См. ВЛАСТЬ В ЛИТЕРАТУРЕ; ВОЙНЫ ЛИТЕРАТУРНЫЕ; ГАМБУРГСКИЙ СЧЕТ; КАНОН; КОНВЕНЦИАЛЬНОСТЬ В ЛИТЕРАТУРЕ; КОНКУРЕНЦИЯ В ЛИТЕРАТУРЕ; МУЛЬТИЛИТЕРАТУРА
ИЗДАТЕЛЬ
Один из четырех (наряду с автором, книготорговцем и покупателем/читателем) обязательных участников литературного рынка. Случается, что автор объединяется с издателем и книготорговцем в одно лицо (когда книга издается за собственный счет и распространяется собственными усилиями). Известны и случаи, когда автор либо создает издательство в личных целях (таковы издательства «Валентин Лавров», «Библиотека Ильи Резника» или «Метагалактика», заточенная, как сейчас выражаются, под Юрия Петухова, или «ПоРог», львиную долю продукции которого составляют произведения Александра Потемкина), либо самостоятельно готовит свои книги к выпуску, поручая издательству исключительно их тиражирование и/или распространение (так, – по его собственному признанию, – вел себя в последние годы Михаил Веллер).
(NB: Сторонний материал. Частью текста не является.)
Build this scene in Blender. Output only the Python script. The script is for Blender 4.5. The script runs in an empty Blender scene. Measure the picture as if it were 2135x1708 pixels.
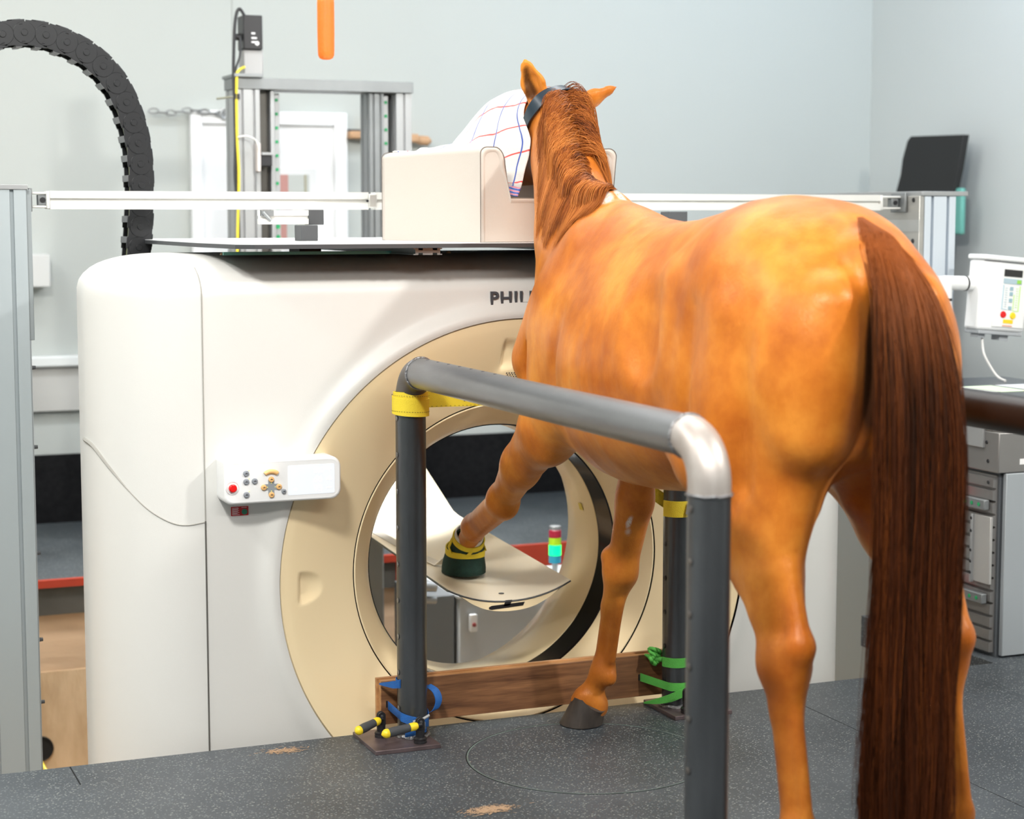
import bpy, math, random
import numpy as np
from mathutils import Vector
random.seed(7); np.random.seed(7)
S = bpy.context.scene
COL = S.collection
PI = math.pi
# ------------------------------------------------------------------ camera
cam_d = bpy.data.cameras.new('camera'); cam = bpy.data.objects.new('camera', cam_d); COL.objects.link(cam)
cam.location = (0, 0, 1.55)
cam.rotation_euler = (math.radians(90 - 6.0), 0, math.radians(-22.5))
cam_d.sensor_width = 36; cam_d.lens = 3840 / 2135 * 36
cam_d.clip_start = 0.05; cam_d.clip_end = 60
cam_d.dof.use_dof = True; cam_d.dof.focus_distance = 5.45; cam_d.dof.aperture_fstop = 3.0
S.camera = cam
# ------------------------------------------------------------------ world and light
W = bpy.data.worlds.new('world'); S.world = W; W.use_nodes = True
W.node_tree.nodes['Background'].inputs[0].default_value = (0.8, 0.88, 1, 1)
W.node_tree.nodes['Background'].inputs[1].default_value = 0.3
S.view_settings.view_transform = 'Standard'; S.view_settings.look = 'None'
S.view_settings.gamma = 1; S.view_settings.use_curve_mapping = False
S.view_settings.exposure = 0.55
def area(name, loc, size, power, col=(1, 1, 1), target=None, sy=None):
    d = bpy.data.lights.new(name, 'AREA'); d.shape = 'RECTANGLE'; d.size = size; d.size_y = sy or size
    d.energy = power; d.color = col
    o = bpy.data.objects.new(name, d); COL.objects.link(o); o.location = loc
    if target:
        o.rotation_euler = (Vector(target) - Vector(loc)).to_track_quat('-Z', 'Y').to_euler()
    return o
area('ceiling_panel_right', (4.9, 1.2, 4.05), 0.28, 112, (1, 0.97, 0.92), (2.2, 5.0, 1.0), 0.28)
area('ceiling_panel_key', (-0.4, 1.4, 4.05), 0.5, 150, (1, 0.98, 0.94), (2.0, 4.2, 1.0), 0.5)
area('fill_front', (1.4, -0.8, 4.05), 3.0, 98, (1, 0.98, 0.95), (2.0, 5.0, 0.8), 0.8)  # soft fill added behind the camera, tilted to brighten the front faces
area('ceiling_panel_mid', (2.4, 4.6, 4.1), 2.6, 26, (1, 0.98, 0.95), None, 0.5)
area('ceiling_panel_back', (1.6, 7.0, 4.1), 6.0, 74, (0.97, 0.99, 1), None, 0.5)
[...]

Но наиболее типичной по-прежнему остается классическая схема: автор (или его представитель, или правообладатель) передает произведение издателю, и тот либо отклоняет его, либо принимает решение об издании. «Главная функция издателей, – напоминает Андре Шиффрин, – состоит в том, чтобы производить отбор. Отдав предпочтение определенным материалам, они редактируют их и структурируют в соответствии со своими четкими критериями, дабы затем эти тексты поступили в продажу – то есть получили широкое распространение».
Издатели, разумеется, отличаются друг от друга по характеру своей деятельности. Так, существуют издательства многопрофильные, выпускающие книги самого различного назначения – от поэзии до руководств по кулинарии, и издательства специализированные (скажем, «Пушкинский фонд» выпускает почти исключительно стихотворные сборники современных поэтов или их эссеистику, «Ультра. Культура» – только произведения авторов, принадлежащих к альтернативной литературе, и т. д.).
Правомерно говорить и о различиях по объему выпускаемой продукции. Так, в США, – по данным А. Шиффрина, специально изучившего этот вопрос, – действует около 53 000 издательств, но 93 % годовых продаж приходится на 20 крупных издательств, а еще 2 % – на сто с лишним университетских. В остатке всего 5 % – за них-то и бьется вся эта масса издателей. Поэтому, – говорит А. Шиффрин, – «в применении к современному американскому книгоизданию нельзя говорить о свободной конкуренции или свободном рынке. Тут мы имеем классический случай илигополии, приближающийся к монополии». Такая же картина в Германии, где, – по свидетельству Зигфрид Леффлер, «в последние годы завершился полный драматизма процесс концентрации, в результате чего осталось всего два транснациональных мультимедийных концерна («Бертельсман» и «Хольцбринк»)». И такая же, если судить по статистическим данным, ситуация сложилась в России, ибо на долю таких супергигантов, как «АСТ», «Просвещение», «ЭКСМО» и «ОЛМА-Пресс» приходится едва ли не три четверти всех выпускаемых в стране книг.